Let’s assume, at the stroke of a legislative pen, that surplus was available to meet obligations under the emissions safeguard mechanism, that is the broader industry requirement outside of the electricity industry for liable business to reduce their emissions by 45% by 2030.
The price of those certificates would be set by supply and demand but lets assume, for the time being it was roughly the price of ACCUs today, call it $15 a certificate.
Finally, let’s assume that all the calculations about the LCOE of wind and solar are broadly correct and that the required price for such energy is around say A$55 MWh at current exchange rates, no MLF worries, and a reliable long term PPA.
Then we can calculate that subtracting a $15 REC value from $55 gets us to $40/MWh required price under the PPA and that price will continue to fall as the LCOE for wind and solar falls as forecast under learning rate assumptions.
Figure 2: Split of LCOE between REC and electricity price. Source ITK”Carbon policy requires less politics and more execution. It requires convincing enough stakeholder groups that you can be trusted to deliver.
Slogans are not the answer.

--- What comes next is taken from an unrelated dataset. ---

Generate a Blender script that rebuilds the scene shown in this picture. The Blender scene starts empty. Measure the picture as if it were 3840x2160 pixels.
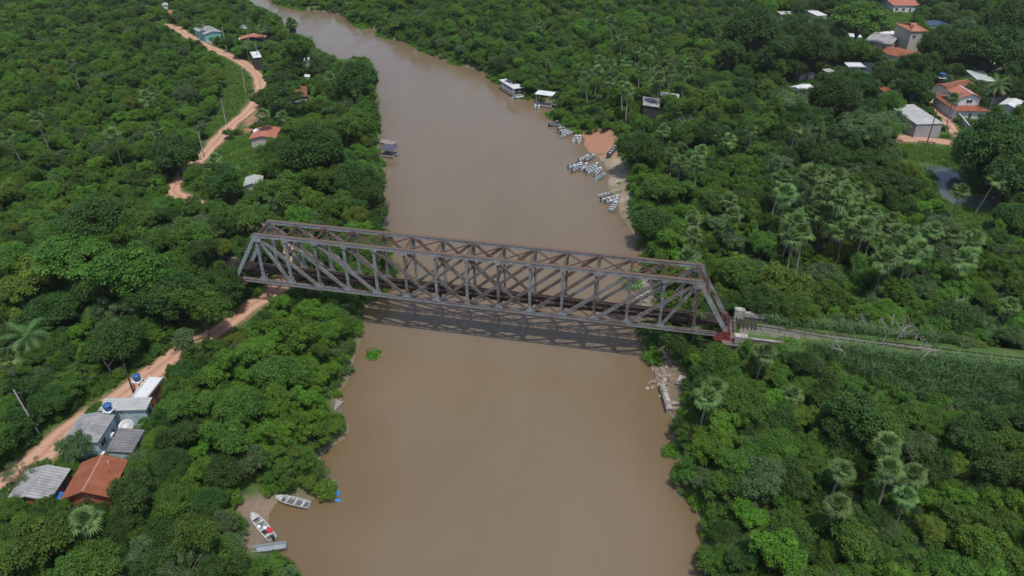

It’s hard work. There is massive public support for action on climate change and in my opinion there would be plenty of think tanks that would help the ALP develop its policies properly if asked. Electricity and decarbonisation are topics with a lot of money and vested interest. Coal is either the largest or second largest export in terms of dollars.
LNG equally is a top export. But so is inbound tourism eg the barrier reef. Australia’s resource industries are energy intensive.
These businesses also need to be sold on a policy and be willing to see it as an acceptable long term solution. Yet those business leaders understand that their shareholders, their auditors, their bank financiers, their insurance companies, employees and their families are all pushing towards decarbonisation.